What to do -
Pull out from the material below all lines with "follow".

Dataset extract -
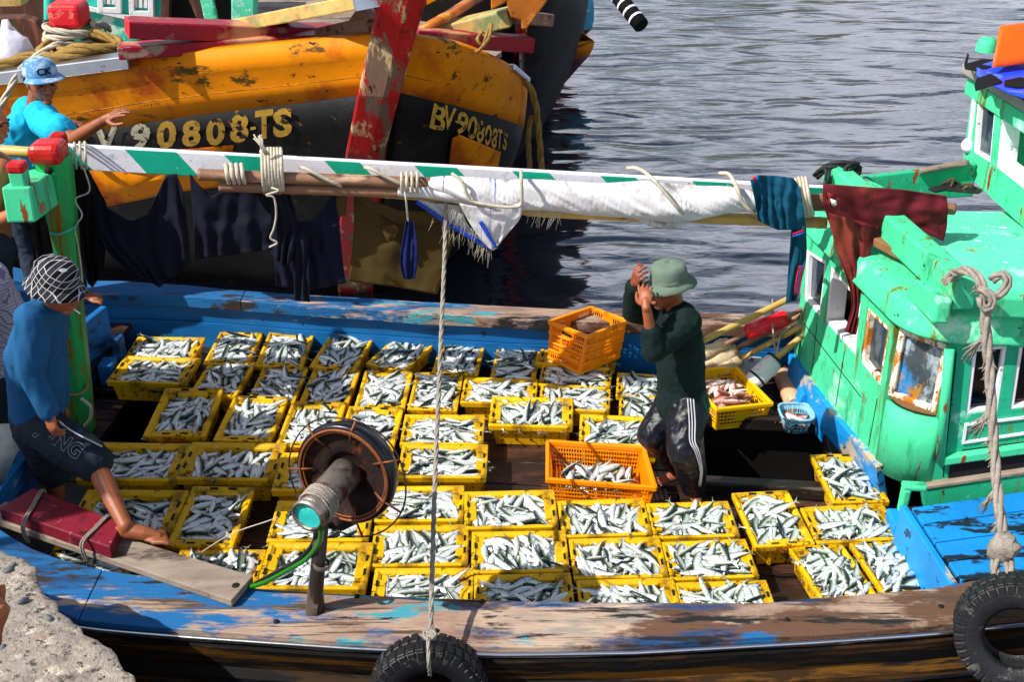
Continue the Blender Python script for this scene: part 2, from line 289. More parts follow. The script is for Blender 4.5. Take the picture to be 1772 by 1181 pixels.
M['whitefloat'] = mat('white_float_plastic', '#cfcfcf', .4, var=.08, vs=5, bump=.2, layers=[('#6c655c', 9, .69, .03, (1, 1, 1))])
M['redfloat'] = mat('red_float_plastic', '#d0121c', .3, var=.12, vs=5, bump=.1, layers=[('#e8707a', 6, .68, .06, (1, 1, 1))])
M['pvc'] = mat('stained_plastic_pipe', '#c79a78', .5, var=.12, vs=4, bump=.15, layers=[('#b5543a', 6, .68, .05, (1, 1, 1)), ('#6c5848', 4, .68, .06, (1, 1, 1))])
M['basket'] = mat('pale_blue_basket_plastic', '#8cc4dc', .35, var=.08, vs=5, bump=.05)
M['bowl'] = mat('tan_bowl', '#b99a58', .4, var=.15, bump=.1)
M['concrete'] = mat('rough_quay_concrete', '#8e857a', .9, var=.35, vs=9, bump=1.0, bs=55, layers=[('#b3a898', 13, .57, .08, (1, 1, 1)), ('#6a6055', 6, .63, .05, (1, 1, 1)), ('#47423c', 24, .64, .03, (1, 1, 1)), ('#2e2b28', 40, .70, .02, (1, 1, 1)), ('#b06a3a', 30, .74, .02, (1, 1, 1))])
M['stone'] = mat('grey_stone', '#5c5e63', .8, var=.3, vs=9, bump=.6)
def translucent(m, fac):                    # thin plastic lets some light through
    nt = m.node_tree; N = nt.nodes; b = N['Principled BSDF']; t = N.new('ShaderNodeBsdfTranslucent'); x = N.new('ShaderNodeMixShader'); x.inputs[0].default_value = fac
    nt.links.new(b.inputs['Base Color'].links[0].from_socket, t.inputs[0]); nt.links.new(b.outputs[0], x.inputs[1]); nt.links.new(t.outputs[0], x.inputs[2]); nt.links.new(x.outputs[0], N['Material Output'].inputs[0])
for k_ in ('yellow', 'orange', 'mesh_yellow', 'basket'): translucent(M[k_], .2)
for k_ in ('sack', 'tealcloth', 'maroon', 'olive'): translucent(M[k_], .15)
# fish: back, flank and belly follow the fish's own coordinates
def fish_mat(name, cols, rough=.24, metal=.22):
    m = bpy.data.materials.new(name); m.use_nodes = True; nt = m.node_tree; N = nt.nodes; L = nt.links; b = N['Principled BSDF']
    uv = N.new('ShaderNodeUVMap'); sp = N.new('ShaderNodeSeparateXYZ'); L.new(uv.outputs[0], sp.inputs[0])
    tc = N.new('ShaderNodeTexCoord'); nz = N.new('ShaderNodeTexNoise'); nz.inputs['Scale'].default_value = 70; nz.inputs['Detail'].default_value = 4
    L.new(tc.outputs['Object'], nz.inputs['Vector'])
    ad = N.new('ShaderNodeMath'); ad.operation = 'MULTIPLY_ADD'; ad.inputs[1].default_value = .16; L.new(nz.outputs[0], ad.inputs[0]); L.new(sp.outputs[1], ad.inputs[2])
    sb = N.new('ShaderNodeMath'); sb.operation = 'SUBTRACT'; sb.inputs[1].default_value = .08; L.new(ad.outputs[0], sb.inputs[0])
    cr = N.new('ShaderNodeValToRGB'); e = cr.color_ramp.elements
    while len(e) < len(cols): e.new(.5)
    for i, (p, c) in enumerate(cols): e[i].position = p; e[i].color = col(c)
    L.new(sb.outputs[0], cr.inputs[0])
    # tail end of the body is darker and yellower
    tr = N.new('ShaderNodeMapRange'); tr.inputs[1].default_value = .80; tr.inputs[2].default_value = 1.0; tr.inputs[4].default_value = .75; L.new(sp.outputs[0], tr.inputs[0])
    k = N.new('ShaderNodeMix'); k.data_type = 'RGBA'; L.new(tr.outputs[0], k.inputs[0]); L.new(cr.outputs[0], k.inputs[6]); k.inputs[7].default_value = col('#6e6a48' if 'silver' in name else '#a86a58')
    # head is a little darker and the gill cover draws a thin dark line behind it
    def band(c0, w0):
        a = N.new('ShaderNodeMath'); a.operation = 'SUBTRACT'; L.new(sp.outputs[0], a.inputs[0]); a.inputs[1].default_value = c0
        a2 = N.new('ShaderNodeMath'); a2.operation = 'ABSOLUTE'; L.new(a.outputs[0], a2.inputs[0])
        a3 = N.new('ShaderNodeMapRange'); a3.inputs[1].default_value = w0; a3.inputs[2].default_value = w0 * .4; L.new(a2.outputs[0], a3.inputs[0]); return a3.outputs[0]
    gl = N.new('ShaderNodeMath'); gl.operation = 'MULTIPLY'; gl.inputs[1].default_value = .55; L.new(band(.215, .022), gl.inputs[0])
    hd = N.new('ShaderNodeMapRange'); hd.inputs[1].default_value = .20; hd.inputs[2].default_value = .06; hd.inputs[4].default_value = .38; L.new(sp.outputs[0], hd.inputs[0])
    mx_ = N.new('ShaderNodeMath'); mx_.operation = 'MAXIMUM'; L.new(gl.outputs[0], mx_.inputs[0]); L.new(hd.outputs[0], mx_.inputs[1])
    k2 = N.new('ShaderNodeMix'); k2.data_type = 'RGBA'; L.new(mx_.outputs[0], k2.inputs[0]); L.new(k.outputs[2], k2.inputs[6]); k2.inputs[7].default_value = col('#3a443c' if 'silver' in name else '#8a4a3c'); k = k2
    L.new(k.outputs[2], b.inputs['Base Color']); b.inputs['Roughness'].default_value = rough; b.inputs['Metallic'].default_value = metal
    bp = N.new('ShaderNodeBump'); bp.inputs['Strength'].default_value = .25; bp.inputs['Distance'].default_value = .004; L.new(nz.outputs[0], bp.inputs['Height']); L.new(bp.outputs[0], b.inputs['Normal'])
    return m
M['fish'] = fish_mat('silver_fish_skin', [(0, '#e6e8e6'), (.36, '#d8dedf'), (.57, '#b6c1c6'), (.66, '#a5a682'), (.75, '#55634f'), (.87, '#26363a'), (1, '#101a20')])
M['redfish'] = fish_mat('reddish_fish_skin', [(0, '#f2e2da'), (.4, '#e6c9bd'), (.6, '#cc9484'), (.75, '#a45a48'), (1, '#6a3a30')], .32, .05)
# ---------------------------------------------------------------- world, sun, camera
sc = bpy.context.scene
w = bpy.data.worlds.new("World"); sc.world = w; w.use_nodes = True
nt = w.node_tree; bg = nt.nodes['Background']
sky = nt.nodes.new('ShaderNodeTexSky'); sky.sky_type = 'NISHITA'; sky.sun_disc = False
SUN = Vector((-0.64, -0.26, 0.72)).normalized()
sky.sun_elevation = math.asin(SUN.z); sky.sun_rotation = math.atan2(SUN.x, SUN.y); sky.air_density = 1.0; sky.dust_density = 2.0; sky.ozone_density = 1.0
# broken bright cloud low in the sky, which the river mirrors
wt = nt.nodes.new('ShaderNodeTexCoord'); wm = nt.nodes.new('ShaderNodeMapping'); wm.inputs['Scale'].default_value = (1.0, 1.0, 2.6); nt.links.new(wt.outputs['Generated'], wm.inputs[0])
wnz = nt.nodes.new('ShaderNodeTexNoise'); wnz.inputs['Scale'].default_value = 2.4; wnz.inputs['Detail'].default_value = 7; nt.links.new(wm.outputs[0], wnz.inputs[0])
wr = nt.nodes.new('ShaderNodeMapRange'); wr.inputs[1].default_value = .44; wr.inputs[2].default_value = .56; nt.links.new(wnz.outputs[0], wr.inputs[0])
ws = nt.nodes.new('ShaderNodeSeparateXYZ'); nt.links.new(wt.outputs['Generated'], ws.inputs[0])
we = nt.nodes.new('ShaderNodeMapRange'); we.inputs[1].default_value = .75; we.inputs[2].default_value = .35; nt.links.new(ws.outputs[2], we.inputs[0])
wp = nt.nodes.new('ShaderNodeMath'); wp.operation = 'MULTIPLY'; nt.links.new(wr.outputs[0], wp.inputs[0]); nt.links.new(we.outputs[0], wp.inputs[1])
wx = nt.nodes.new('ShaderNodeMix'); wx.data_type = 'RGBA'; nt.links.new(wp.outputs[0], wx.inputs[0]); nt.links.new(sky.outputs[0], wx.inputs[6]); wx.inputs[7].default_value = (10.6, 10.9, 12.6, 1)
nt.links.new(wx.outputs[2], bg.inputs[0]); bg.inputs[1].default_value = 0.088
sl = bpy.data.lights.new('sun', 'SUN'); sl.energy = 5.0; sl.angle = R(0.5); sl.color = (1, .955, .88)
so = bpy.data.objects.new('sun', sl); C.objects.link(so); so.rotation_euler = (-SUN).to_track_quat('-Z', 'Y').to_euler(); so.location = (0, 0, 30)
cd = bpy.data.cameras.new('camera'); cam = bpy.data.objects.new('camera', cd); C.objects.link(cam); sc.camera = cam
cam.location = EYE; cam.rotation_euler = (R(90) - TH, 0, 0); cd.sensor_width = 36; cd.lens = 36 * F / 1772; cd.clip_end = 3000; cd.clip_start = .05
sc.view_settings.view_transform = 'Standard'; sc.view_settings.look = 'None'; sc.view_settings.exposure = 0.52; sc.view_settings.gamma = 1
# ---------------------------------------------------------------- water
WZL = -0.62
m = bpy.data.materials.new('river_water'); m.use_nodes = True; nt = m.node_tree; N = nt.nodes; L = nt.links; b = N['Principled BSDF']
b.inputs['Base Color'].default_value = col('#23252f'); b.inputs['Roughness'].default_value = .06; b.inputs['IOR'].default_value = 2.25; b.inputs['Specular IOR Level'].default_value = .7
tc = N.new('ShaderNodeTexCoord')
def wn(scale, st, det, dist=0):
    mp = N.new('ShaderNodeMapping'); mp.inputs['Scale'].default_value = st; L.new(tc.outputs['Object'], mp.inputs[0])
    n = N.new('ShaderNodeTexNoise'); n.inputs['Scale'].default_value = scale; n.inputs['Detail'].default_value = det; n.inputs['Distortion'].default_value = dist; n.inputs['Roughness'].default_value = .5
    L.new(mp.outputs[0], n.inputs[0]); return n.outputs[0]
n1 = wn(1.15, (.65, 1.45, 1), 1.0, .6); n2 = wn(4.4, (.6, 1.4, 1), 2.0, .3)
ad = N.new('ShaderNodeMath'); ad.operation = 'MULTIPLY_ADD'; ad.inputs[1].default_value = .11; L.new(n2, ad.inputs[0]); L.new(n1, ad.inputs[2])
bp = N.new('ShaderNodeBump'); bp.inputs['Strength'].default_value = 1.0; bp.inputs['Distance'].default_value = .12; L.new(ad.outputs[0], bp.inputs['Height']); L.new(bp.outputs[0], b.inputs['Normal'])
g = MB(); g.grid([[Vector((x, y, WZL)) for x in (-900, -60, -10, 0, 10, 60, 900)] for y in (-300, 0, 10, 20, 60, 1500)], smooth=False)
tag(build('river_water', g, m), kind='structure')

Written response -
Continue the Blender Python script for this scene: part 2, from line 289. More parts follow. The script is for Blender 4.5. Take the picture to be 1772 by 1181 pixels.
# fish: back, flank and belly follow the fish's own coordinates